There are some remedies for the contra-chair arguments: Add some comfy/ergonomically correct cushions to that hunk of plastic and you’ve personalized and “comfortized” your monster in the cubicle.
from the wikipedia article:
“The sides of traditional canvas naval hammocks wrap around the sleeper like a cocoon, making an inadvertent fall virtually impossible.”
On the con side, they also make advertant exits virtually impossible.
@Lila: “Bear in a hammock?? Proof positive that those things are far too dangerous to have in an office.”

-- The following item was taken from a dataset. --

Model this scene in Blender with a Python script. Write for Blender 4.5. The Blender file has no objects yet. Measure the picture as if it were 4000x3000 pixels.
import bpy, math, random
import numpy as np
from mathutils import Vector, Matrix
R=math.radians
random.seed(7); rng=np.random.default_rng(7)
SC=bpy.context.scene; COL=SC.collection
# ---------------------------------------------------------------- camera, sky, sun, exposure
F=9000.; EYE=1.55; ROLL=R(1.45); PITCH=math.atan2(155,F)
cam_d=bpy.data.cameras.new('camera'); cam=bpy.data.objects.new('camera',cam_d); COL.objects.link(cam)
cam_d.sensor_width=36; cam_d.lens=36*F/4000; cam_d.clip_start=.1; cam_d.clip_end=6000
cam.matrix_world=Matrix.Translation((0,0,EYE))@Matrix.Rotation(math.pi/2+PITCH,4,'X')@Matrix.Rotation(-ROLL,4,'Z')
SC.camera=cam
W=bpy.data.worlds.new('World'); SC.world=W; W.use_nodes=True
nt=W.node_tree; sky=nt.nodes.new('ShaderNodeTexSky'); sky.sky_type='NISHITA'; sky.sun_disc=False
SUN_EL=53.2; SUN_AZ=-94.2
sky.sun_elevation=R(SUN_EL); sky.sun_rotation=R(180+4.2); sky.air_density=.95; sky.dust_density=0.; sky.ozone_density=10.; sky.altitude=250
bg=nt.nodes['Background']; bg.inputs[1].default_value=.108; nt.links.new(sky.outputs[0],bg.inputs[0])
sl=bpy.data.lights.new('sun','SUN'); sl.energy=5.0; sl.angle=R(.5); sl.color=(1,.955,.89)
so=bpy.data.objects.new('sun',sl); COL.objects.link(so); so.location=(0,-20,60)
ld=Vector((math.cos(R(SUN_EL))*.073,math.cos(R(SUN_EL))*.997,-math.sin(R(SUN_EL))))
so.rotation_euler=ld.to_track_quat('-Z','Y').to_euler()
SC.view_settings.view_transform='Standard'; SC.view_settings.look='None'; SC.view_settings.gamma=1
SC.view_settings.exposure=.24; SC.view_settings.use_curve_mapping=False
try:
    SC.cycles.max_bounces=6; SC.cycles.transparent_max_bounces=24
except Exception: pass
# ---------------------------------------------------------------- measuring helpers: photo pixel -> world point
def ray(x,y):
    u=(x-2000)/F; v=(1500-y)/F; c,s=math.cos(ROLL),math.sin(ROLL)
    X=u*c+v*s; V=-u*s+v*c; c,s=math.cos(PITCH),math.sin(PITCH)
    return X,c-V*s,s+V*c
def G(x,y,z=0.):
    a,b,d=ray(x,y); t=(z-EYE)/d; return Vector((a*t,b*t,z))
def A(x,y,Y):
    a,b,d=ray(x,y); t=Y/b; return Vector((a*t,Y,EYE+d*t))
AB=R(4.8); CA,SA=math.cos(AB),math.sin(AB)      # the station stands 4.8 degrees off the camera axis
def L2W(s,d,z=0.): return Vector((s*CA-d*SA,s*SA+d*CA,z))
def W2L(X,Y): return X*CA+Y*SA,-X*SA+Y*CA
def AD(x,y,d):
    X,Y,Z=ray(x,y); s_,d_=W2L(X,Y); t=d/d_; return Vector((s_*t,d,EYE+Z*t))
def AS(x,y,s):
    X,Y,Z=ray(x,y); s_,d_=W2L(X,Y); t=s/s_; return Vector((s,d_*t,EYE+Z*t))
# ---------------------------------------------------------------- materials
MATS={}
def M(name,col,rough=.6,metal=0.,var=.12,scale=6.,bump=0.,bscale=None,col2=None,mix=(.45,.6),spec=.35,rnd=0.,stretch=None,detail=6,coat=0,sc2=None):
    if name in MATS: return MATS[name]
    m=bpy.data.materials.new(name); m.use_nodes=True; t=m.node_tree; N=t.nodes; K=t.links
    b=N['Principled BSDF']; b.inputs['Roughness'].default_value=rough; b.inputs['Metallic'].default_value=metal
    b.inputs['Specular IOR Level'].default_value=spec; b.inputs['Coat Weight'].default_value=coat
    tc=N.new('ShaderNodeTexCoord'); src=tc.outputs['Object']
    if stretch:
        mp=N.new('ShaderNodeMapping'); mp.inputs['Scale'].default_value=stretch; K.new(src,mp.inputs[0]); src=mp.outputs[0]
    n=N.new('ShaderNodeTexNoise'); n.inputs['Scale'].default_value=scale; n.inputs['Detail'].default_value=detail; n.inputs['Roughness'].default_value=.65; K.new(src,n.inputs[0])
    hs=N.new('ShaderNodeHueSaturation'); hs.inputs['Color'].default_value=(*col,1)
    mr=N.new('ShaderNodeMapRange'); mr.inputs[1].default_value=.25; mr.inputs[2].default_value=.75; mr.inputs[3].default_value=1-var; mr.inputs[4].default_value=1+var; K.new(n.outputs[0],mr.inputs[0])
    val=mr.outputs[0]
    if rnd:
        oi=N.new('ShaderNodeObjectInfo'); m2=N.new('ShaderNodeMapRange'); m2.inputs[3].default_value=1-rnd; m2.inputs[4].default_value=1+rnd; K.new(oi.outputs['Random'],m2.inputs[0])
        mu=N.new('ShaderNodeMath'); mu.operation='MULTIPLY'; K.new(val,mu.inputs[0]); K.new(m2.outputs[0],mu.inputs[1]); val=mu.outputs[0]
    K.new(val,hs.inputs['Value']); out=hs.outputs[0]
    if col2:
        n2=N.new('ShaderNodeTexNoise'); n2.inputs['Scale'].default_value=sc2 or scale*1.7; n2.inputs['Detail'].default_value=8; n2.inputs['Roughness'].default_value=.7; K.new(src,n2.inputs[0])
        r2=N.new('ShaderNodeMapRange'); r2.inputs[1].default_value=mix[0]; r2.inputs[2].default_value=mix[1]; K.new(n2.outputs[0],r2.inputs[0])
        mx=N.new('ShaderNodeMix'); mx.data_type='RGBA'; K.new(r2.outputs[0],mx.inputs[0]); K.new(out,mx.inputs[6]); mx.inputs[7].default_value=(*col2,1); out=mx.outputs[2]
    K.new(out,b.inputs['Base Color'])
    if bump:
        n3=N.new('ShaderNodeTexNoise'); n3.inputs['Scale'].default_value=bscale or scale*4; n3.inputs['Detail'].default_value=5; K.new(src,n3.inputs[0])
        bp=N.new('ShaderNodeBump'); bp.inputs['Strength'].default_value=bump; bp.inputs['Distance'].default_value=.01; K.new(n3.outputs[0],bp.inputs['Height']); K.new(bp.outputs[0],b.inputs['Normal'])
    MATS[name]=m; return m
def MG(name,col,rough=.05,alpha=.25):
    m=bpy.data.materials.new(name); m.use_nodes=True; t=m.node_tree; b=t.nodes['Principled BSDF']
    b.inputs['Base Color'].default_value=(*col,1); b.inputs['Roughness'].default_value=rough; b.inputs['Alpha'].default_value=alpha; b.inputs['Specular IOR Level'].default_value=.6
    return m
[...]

Actually bears are optional on all office hammocks except those found on Wall and Bay Streets.
But just try attaching your hammock to the walls of your cubicle. This makes inadvertent falls virtually inevitable.
“But just try attaching your hammock to the walls of your cubicle. This makes inadvertent falls virtually inevitable.”
No, because my colleague in the cubicle on the opposite side will counter-balance.
@ A Lurkar
advertant vs. inadvertant exits
You need to sit as in a chinchorro rather than the “naval”/navel hammock.